--- Set task ---
Take the lines from the beginning of the data below through the line holding "return Vector((0, 0, CAMZ))" and return exactly those.

--- Given information ---
────────────────────────────────────────
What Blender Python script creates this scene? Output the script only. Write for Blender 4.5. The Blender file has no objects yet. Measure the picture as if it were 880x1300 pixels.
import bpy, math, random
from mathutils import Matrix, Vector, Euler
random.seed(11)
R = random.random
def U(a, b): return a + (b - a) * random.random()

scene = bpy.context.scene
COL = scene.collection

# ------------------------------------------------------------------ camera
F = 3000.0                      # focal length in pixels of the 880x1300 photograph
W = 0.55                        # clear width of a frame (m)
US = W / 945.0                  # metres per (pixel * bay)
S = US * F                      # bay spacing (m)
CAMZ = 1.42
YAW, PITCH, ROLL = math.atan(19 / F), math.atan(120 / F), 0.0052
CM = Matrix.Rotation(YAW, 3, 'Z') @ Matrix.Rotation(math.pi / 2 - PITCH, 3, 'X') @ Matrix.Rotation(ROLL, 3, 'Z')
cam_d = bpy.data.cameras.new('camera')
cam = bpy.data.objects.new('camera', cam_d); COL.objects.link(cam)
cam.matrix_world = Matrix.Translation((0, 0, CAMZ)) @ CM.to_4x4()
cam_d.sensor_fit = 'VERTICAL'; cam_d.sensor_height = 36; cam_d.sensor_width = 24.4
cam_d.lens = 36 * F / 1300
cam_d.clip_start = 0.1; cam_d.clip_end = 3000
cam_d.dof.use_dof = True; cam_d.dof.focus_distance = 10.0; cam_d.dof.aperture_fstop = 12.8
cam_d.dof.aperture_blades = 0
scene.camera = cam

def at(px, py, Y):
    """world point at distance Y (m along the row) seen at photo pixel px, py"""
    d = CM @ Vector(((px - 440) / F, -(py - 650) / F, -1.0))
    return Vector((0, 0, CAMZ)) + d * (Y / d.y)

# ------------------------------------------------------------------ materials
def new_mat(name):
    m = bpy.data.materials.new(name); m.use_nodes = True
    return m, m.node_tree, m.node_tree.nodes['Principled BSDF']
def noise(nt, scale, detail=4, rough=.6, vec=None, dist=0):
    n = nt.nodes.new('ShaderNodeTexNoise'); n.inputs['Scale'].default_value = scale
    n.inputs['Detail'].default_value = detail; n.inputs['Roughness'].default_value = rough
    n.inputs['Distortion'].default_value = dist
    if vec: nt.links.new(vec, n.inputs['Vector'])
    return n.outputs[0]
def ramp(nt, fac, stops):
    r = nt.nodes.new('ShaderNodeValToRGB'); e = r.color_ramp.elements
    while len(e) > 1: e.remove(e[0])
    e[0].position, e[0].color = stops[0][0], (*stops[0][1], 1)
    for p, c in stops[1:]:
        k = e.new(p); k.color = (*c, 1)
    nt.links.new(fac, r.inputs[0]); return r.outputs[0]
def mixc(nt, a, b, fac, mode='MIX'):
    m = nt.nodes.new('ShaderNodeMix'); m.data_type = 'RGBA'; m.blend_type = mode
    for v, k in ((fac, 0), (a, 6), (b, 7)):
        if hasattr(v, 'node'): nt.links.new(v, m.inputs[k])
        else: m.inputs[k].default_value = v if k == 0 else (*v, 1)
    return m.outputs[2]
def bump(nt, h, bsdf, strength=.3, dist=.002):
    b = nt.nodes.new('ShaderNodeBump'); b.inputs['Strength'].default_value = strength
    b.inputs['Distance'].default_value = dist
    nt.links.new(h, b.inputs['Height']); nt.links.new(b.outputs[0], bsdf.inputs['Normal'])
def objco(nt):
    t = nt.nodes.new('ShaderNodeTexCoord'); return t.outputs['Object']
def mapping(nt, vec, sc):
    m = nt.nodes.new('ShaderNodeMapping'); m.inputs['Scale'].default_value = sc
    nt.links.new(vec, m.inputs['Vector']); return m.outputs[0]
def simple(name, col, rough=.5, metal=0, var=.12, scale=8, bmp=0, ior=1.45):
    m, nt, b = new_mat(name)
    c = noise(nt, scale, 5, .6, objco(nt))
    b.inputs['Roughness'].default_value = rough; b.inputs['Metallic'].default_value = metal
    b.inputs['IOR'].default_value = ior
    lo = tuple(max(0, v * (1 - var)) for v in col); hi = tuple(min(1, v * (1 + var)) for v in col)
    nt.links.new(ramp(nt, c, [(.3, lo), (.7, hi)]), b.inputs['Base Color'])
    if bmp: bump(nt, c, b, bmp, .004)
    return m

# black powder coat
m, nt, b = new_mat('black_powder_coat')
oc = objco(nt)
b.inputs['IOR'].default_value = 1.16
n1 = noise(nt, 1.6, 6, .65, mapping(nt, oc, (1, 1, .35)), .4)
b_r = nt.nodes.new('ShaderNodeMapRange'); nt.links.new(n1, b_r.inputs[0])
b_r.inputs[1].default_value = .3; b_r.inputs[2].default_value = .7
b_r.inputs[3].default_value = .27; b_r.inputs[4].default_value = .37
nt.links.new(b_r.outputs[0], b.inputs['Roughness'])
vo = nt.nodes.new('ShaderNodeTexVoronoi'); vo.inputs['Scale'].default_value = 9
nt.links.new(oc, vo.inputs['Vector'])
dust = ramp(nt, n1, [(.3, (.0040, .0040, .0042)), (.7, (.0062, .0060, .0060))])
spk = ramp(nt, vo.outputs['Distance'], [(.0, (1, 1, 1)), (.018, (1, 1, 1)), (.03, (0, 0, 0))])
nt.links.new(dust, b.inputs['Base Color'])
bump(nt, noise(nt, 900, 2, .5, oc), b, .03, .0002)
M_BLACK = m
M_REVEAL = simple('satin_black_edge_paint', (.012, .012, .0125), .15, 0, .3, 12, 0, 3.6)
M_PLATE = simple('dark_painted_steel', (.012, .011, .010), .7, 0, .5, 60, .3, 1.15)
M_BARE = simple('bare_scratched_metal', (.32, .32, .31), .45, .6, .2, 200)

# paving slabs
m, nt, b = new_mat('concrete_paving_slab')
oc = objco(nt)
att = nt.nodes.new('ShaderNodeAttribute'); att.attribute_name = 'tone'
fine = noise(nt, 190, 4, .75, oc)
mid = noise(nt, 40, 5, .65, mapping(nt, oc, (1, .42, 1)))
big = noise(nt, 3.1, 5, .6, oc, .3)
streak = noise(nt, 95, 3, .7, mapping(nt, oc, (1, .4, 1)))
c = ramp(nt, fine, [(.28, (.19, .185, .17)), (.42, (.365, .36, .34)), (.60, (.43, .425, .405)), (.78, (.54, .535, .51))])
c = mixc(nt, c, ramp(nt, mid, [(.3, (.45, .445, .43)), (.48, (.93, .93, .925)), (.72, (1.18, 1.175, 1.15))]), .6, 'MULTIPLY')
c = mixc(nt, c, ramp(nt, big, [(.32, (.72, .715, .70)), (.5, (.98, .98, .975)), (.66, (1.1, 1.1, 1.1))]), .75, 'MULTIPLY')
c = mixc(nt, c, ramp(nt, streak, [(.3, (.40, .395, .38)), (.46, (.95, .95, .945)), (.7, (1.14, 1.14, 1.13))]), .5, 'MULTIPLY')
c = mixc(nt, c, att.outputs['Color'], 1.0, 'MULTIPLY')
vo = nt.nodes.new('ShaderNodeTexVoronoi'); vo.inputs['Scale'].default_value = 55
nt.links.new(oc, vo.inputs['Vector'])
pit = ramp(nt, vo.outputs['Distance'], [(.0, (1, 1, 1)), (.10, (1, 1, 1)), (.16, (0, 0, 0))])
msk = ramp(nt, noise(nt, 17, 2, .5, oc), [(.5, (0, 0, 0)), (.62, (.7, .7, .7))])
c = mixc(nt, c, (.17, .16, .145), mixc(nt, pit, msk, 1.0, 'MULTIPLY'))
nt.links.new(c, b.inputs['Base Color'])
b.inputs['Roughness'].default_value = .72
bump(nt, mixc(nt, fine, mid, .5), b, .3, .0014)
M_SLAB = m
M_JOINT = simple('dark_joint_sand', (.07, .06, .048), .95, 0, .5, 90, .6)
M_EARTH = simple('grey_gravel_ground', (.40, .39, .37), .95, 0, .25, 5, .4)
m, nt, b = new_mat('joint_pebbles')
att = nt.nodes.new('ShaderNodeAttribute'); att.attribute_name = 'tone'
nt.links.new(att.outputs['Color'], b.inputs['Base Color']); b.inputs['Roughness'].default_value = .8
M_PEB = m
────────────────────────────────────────
--- Task response ---
What Blender Python script creates this scene? Output the script only. Write for Blender 4.5. The Blender file has no objects yet. Measure the picture as if it were 880x1300 pixels.
import bpy, math, random
from mathutils import Matrix, Vector, Euler
random.seed(11)
R = random.random
def U(a, b): return a + (b - a) * random.random()

scene = bpy.context.scene
COL = scene.collection

# ------------------------------------------------------------------ camera
F = 3000.0                      # focal length in pixels of the 880x1300 photograph
W = 0.55                        # clear width of a frame (m)
US = W / 945.0                  # metres per (pixel * bay)
S = US * F                      # bay spacing (m)
CAMZ = 1.42
YAW, PITCH, ROLL = math.atan(19 / F), math.atan(120 / F), 0.0052
CM = Matrix.Rotation(YAW, 3, 'Z') @ Matrix.Rotation(math.pi / 2 - PITCH, 3, 'X') @ Matrix.Rotation(ROLL, 3, 'Z')
cam_d = bpy.data.cameras.new('camera')
cam = bpy.data.objects.new('camera', cam_d); COL.objects.link(cam)
cam.matrix_world = Matrix.Translation((0, 0, CAMZ)) @ CM.to_4x4()
cam_d.sensor_fit = 'VERTICAL'; cam_d.sensor_height = 36; cam_d.sensor_width = 24.4
cam_d.lens = 36 * F / 1300
cam_d.clip_start = 0.1; cam_d.clip_end = 3000
cam_d.dof.use_dof = True; cam_d.dof.focus_distance = 10.0; cam_d.dof.aperture_fstop = 12.8
cam_d.dof.aperture_blades = 0
scene.camera = cam

def at(px, py, Y):
    """world point at distance Y (m along the row) seen at photo pixel px, py"""
    d = CM @ Vector(((px - 440) / F, -(py - 650) / F, -1.0))
    return Vector((0, 0, CAMZ)) + d * (Y / d.y)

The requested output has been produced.